The Lewis gun is a First World War-era light machine gun.
Designed privately in the United States though not adopted there, the design was finalised and mass-produced in the United Kingdom, and widely used by troops of the British Empire during the war.
It had a distinctive barrel cooling shroud (containing a finned, aluminium breech-to-muzzle heat sink to cool the gun barrel) and top-mounted pan magazine.
A predecessor to the Lewis gun incorporating the principles upon which it was based was designed by Austrian gun designer Ferdinand Mannlicher.
The Lewis gun was invented by U.S. Army colonel Isaac Newton Lewis in 1911, based on initial work by Samuel Maclean.
Despite its origins, the Lewis gun was not initially adopted by the U.S. military, most likely because of political differences between Lewis and General William Crozier, the chief of the Ordnance Department.
Lewis left the United States in 1913 and went to Belgium, where he established the Armes Automatique Lewis company in Liège to facilitate commercial production of the gun.
Lewis had been working closely with British arms manufacturer the Birmingham Small Arms Company Limited (BSA) in an effort to overcome some of the production difficulties of the weapon.
The Belgians bought a small number of Lewis guns in 1913, using the .303 British round and, in 1914, BSA purchased a licence to manufacture the Lewis machine gun in England.
Lewis and his factory moved to England before 1914, away from possible seizure in the event of a German invasion.
The onset of the First World War increased demand for the Lewis gun, and BSA began production, under the designation "Model 1914".
The design was officially approved for service on 15 October 1915 under the designation "Gun, Lewis, .303-cal."
No Lewis guns were produced in Belgium during the war; all manufacture was carried out by BSA in England and the Savage Arms Company in the US.
The Lewis gun was gas operated. A portion of the expanding propellant gas was tapped off from the barrel, driving a piston to the rear against a spring.
The piston was fitted with a vertical post at its rear which rode in a helical cam track in the bolt, rotating it at the end of its travel nearest the breech.
This allowed the three locking lugs at the rear of the bolt to engage in recesses in the gun's body to lock it into place.
The post also carried a fixed firing pin, which protruded through an aperture in the front of the bolt, firing the next round at the foremost part of the piston's travel.
The Lewis gun used a pan magazine holding 47 or 97 rounds. Pan magazines hold the ammunition nose-inwards toward the center, in a radial fan.
The Lewis magazine was driven by a cam on top of the bolt which operated a pawl mechanism via a lever.
An interesting point of the design was that it did not use a traditional helical coiled recoil spring, but used a spiral spring, much like a large clock spring, in a semicircular housing just in front of the trigger.
The operating rod had a toothed underside, which engaged with a cog which wound the spring.
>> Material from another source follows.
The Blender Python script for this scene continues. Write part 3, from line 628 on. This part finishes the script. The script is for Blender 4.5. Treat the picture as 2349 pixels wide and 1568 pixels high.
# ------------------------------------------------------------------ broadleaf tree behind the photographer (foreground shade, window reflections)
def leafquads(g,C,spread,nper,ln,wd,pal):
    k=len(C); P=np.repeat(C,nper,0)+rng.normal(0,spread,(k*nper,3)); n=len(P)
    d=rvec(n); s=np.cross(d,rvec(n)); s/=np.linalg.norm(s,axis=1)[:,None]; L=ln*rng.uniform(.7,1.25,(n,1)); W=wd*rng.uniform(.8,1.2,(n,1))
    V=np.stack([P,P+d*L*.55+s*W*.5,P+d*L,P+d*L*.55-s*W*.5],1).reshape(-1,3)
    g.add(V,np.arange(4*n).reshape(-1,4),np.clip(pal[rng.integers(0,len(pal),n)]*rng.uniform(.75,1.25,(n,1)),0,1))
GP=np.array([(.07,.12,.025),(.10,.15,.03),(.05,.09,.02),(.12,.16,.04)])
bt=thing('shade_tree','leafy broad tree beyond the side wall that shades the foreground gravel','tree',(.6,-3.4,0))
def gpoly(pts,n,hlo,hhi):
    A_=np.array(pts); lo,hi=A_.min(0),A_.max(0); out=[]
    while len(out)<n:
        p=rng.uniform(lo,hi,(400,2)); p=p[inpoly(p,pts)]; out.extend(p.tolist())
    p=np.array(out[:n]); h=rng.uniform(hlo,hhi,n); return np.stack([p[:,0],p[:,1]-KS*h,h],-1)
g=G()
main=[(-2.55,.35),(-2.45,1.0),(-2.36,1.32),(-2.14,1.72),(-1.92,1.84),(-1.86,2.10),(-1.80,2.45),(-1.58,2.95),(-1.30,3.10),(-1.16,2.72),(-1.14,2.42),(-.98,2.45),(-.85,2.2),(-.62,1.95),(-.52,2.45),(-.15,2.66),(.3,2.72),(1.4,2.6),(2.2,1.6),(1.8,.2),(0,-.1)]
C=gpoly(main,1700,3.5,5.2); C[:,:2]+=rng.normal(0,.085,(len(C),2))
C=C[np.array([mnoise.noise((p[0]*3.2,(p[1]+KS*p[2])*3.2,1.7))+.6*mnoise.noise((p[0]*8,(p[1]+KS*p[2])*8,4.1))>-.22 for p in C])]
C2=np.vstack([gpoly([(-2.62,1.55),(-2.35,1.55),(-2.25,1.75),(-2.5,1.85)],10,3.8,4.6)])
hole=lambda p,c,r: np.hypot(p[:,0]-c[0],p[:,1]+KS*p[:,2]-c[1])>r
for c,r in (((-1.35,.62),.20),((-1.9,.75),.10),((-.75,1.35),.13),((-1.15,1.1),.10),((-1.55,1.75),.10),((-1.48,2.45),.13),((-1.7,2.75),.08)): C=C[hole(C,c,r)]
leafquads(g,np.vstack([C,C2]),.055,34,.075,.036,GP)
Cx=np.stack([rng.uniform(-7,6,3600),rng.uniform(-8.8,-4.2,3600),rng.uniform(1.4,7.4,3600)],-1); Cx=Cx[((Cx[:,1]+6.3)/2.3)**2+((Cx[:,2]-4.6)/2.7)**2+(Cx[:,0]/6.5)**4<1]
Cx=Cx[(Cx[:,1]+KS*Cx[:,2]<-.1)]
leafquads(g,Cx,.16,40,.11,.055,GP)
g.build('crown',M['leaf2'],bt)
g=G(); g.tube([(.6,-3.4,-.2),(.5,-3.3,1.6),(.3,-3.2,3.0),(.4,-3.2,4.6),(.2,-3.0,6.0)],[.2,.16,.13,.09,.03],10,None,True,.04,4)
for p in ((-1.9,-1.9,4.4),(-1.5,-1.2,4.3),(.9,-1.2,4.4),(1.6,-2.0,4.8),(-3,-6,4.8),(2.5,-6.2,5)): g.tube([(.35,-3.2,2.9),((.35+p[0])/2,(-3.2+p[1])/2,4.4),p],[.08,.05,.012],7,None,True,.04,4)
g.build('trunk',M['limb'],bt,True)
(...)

When the gun fired, the bolt recoiled and the cog was turned, tightening the spring until the resistance of the spring had reached the recoil force of the bolt assembly.
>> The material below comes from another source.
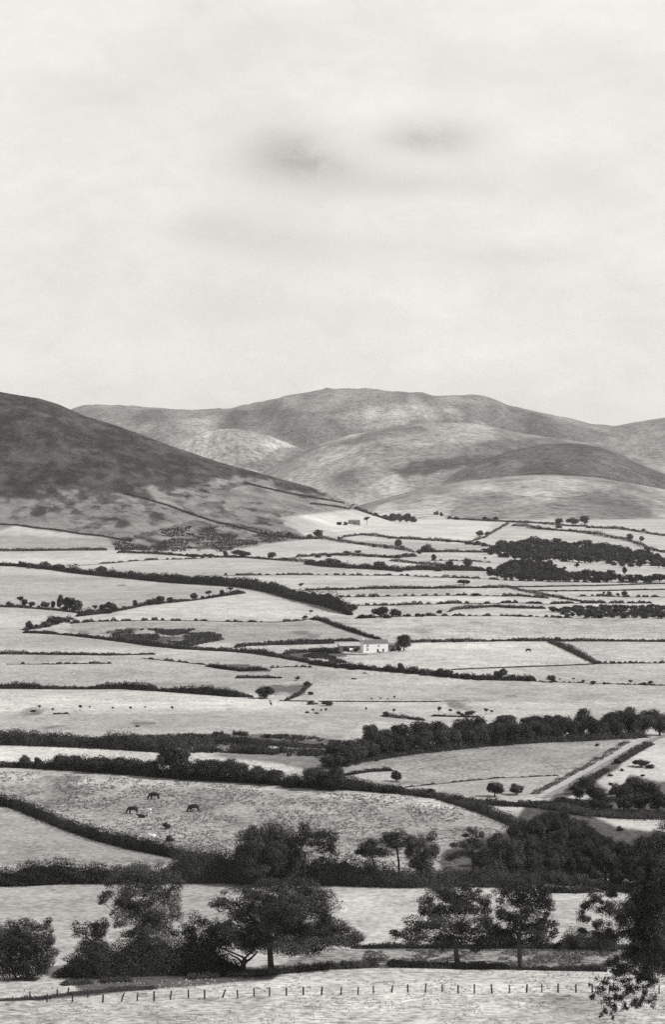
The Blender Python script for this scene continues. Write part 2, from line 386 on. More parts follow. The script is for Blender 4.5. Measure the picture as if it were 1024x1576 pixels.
# ------------------------------------------------------------------ hedges
G_HEDGE = 'hedges and scrub between the fields'
def hedge(label, h, pts, kind='n', name='hedge', cat='hedge', wid=None, mat=None, gaps=0.0, stuff=False):
    """a hedge along photo-pixel points on its foot line; h = height in photo pixels (one number or one per point)"""
    pts = [(x-45 if x <= 0 else x+45 if x >= 1030 else x, y) for x, y in pts]
    P = np.array([at(x, y) for x, y in pts])
    px = np.array(pts, float)
    hp = np.array(h if hasattr(h, '__len__') else [h]*len(pts), float)
    hm = hp*P[:, 1]/F
    org = P[0].copy()
    segL = np.hypot(np.diff(px[:, 0]), np.diff(px[:, 1]))
    s_px = float(np.clip(hp.mean()*.26, .95, 1.9))
    geo = Geo()
    cum = np.concatenate([[0], np.cumsum(segL)])
    tot = cum[-1]
    n = int(tot*(hp.mean()+2.0)*9.0/(s_px*s_px))
    q = rng.uniform(0, tot, n)
    ip = lambda a: np.interp(q, cum, a)
    H = ip(hm); Yq = ip(P[:, 1]); X = ip(P[:, 0])
    sc = Yq/F                                    # metres per photo pixel
    wl = np.maximum(hp.mean()*.95, 3.2)          # bump length along the hedge, photo px
    sd = int(rng.integers(1, 9999))
    bumpf = lambda v: np.clip(.30+1.05*fbm(v/wl, v*0+.5, sd, 3)+.75*(vnoise(v/(wl*4.3), v*0+2, sd+31)-.35), .28, 1.55)*np.clip(np.minimum(v, tot-v)/(.9*hp.mean()+1)+.25, 0, 1)
    bump = bumpf(q)
    if kind == 'd': bump = bump*np.clip((vnoise(q/(wl*1.3), q*0, sd+5)-.30)*3.2, .12, 1.1)
    if kind == 'line': bump = .75+.4*vnoise(q/6, q*0, sd)
    keep = np.ones(n, bool)
    if gaps: keep = vnoise(q/(wl*2.2), q*0+3, sd+9) > gaps
    W = (wid if wid else np.maximum(1.0, .42*H))*(.8+.4*vnoise(q/wl, q*0+7, sd+2))
    # direction along the hedge on the ground
    dx = np.interp(q, (cum[1:]+cum[:-1])/2, np.diff(P[:, 0])); dy = np.interp(q, (cum[1:]+cum[:-1])/2, np.diff(P[:, 1]))
    L = np.hypot(dx, dy)+1e-9; tx, ty = dx/L, dy/L
    th = rng.uniform(0, math.pi, n); rr = rng.uniform(.35, 1.0, n)
    lat = np.cos(th)*rr*W; ver = np.sin(th)**.7*rr*H*bump*np.where(rng.uniform(0, 1, n) < .1, rng.uniform(1, 1.45, n), 1)
    Xf = X-ty*lat; Yf = Yq+tx*lat
    Z = zground(Xf, Yf)+ver-.05
    N = np.stack([-ty*np.cos(th), tx*np.cos(th), np.sin(th)], 1)
    C = np.stack([Xf, Yf, Z], 1)-org
    leaves(geo, C[keep], N[keep], (s_px*sc*.62)[keep], 0, .5)
    if hp.mean() > 5.5 and kind != 'd':             # opaque core added against light leaks, inside shade set as darkest tone
        ns = max(6, int(tot/max(hp.mean()*.35, 1.6))); qs = np.linspace(.5, tot-.5, ns)
        bs = bumpf(qs)*(1 if kind != 'line' else 0)+(.75+.4*vnoise(qs/6, qs*0, sd))*(kind == 'line')
        ok = (vnoise(qs/(wl*2.2), qs*0+3, sd+9) > gaps+.06) if gaps else np.ones(ns, bool)
        Xs, Ys_, Hs = [np.interp(qs, cum, a) for a in (P[:, 0], P[:, 1], hm)]
        sdx = np.gradient(Xs); sdy = np.gradient(Ys_); sl_ = np.hypot(sdx, sdy)+1e-9; sx, sy = -sdy/sl_, sdx/sl_
        Wd = (np.full(ns, float(wid)) if wid else np.maximum(1.0, .42*Hs))*.62
        an = np.array([0, .5, 1.0, 1.57, 2.14, 2.64, math.pi]); nk = len(an)
        jt = rng.uniform(.75, 1.1, (ns, nk))
        la = np.cos(an)[None]*Wd[:, None]*jt; ve = np.sin(an)[None]**.7*(Hs*bs)[:, None]*.74*jt
        Xc = Xs[:, None]+sx[:, None]*la; Yc_ = Ys_[:, None]+sy[:, None]*la
        Vc = np.stack([Xc, Yc_, zground(Xc, Yc_)+ve-.15], -1).reshape(-1, 3)-org
        idx = np.arange(ns*nk).reshape(ns, nk)
        fc = np.stack([idx[:-1, :-1], idx[:-1, 1:], idx[1:, 1:], idx[1:, :-1]], -1)[ok[:-1] & ok[1:]].reshape(-1, 4)
        if len(fc): geo.add(Vc, fc, 0, np.zeros(len(fc)))
    o = link(name, geo.mesh(name, [mat or M_LEAF]), tuple(org))
    if stuff: tag(o, label, cat, None, 'stuff')
    else: tag(o, label, cat, G_HEDGE)
    return o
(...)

At that moment, as the gas pressure in the breech fell, the spring unwound, turning the cog, which, in turn, wound the operating rod forward for the next round.
As with a clock spring, the Lewis gun recoil spring had an adjustment device to alter the recoil resistance for variations in temperature and wear.
The Lewis design proved reliable and was even copied by the Japanese and used extensively by them during the Second World War.
The gun's cyclic rate of fire was about 500-600 rounds per minute.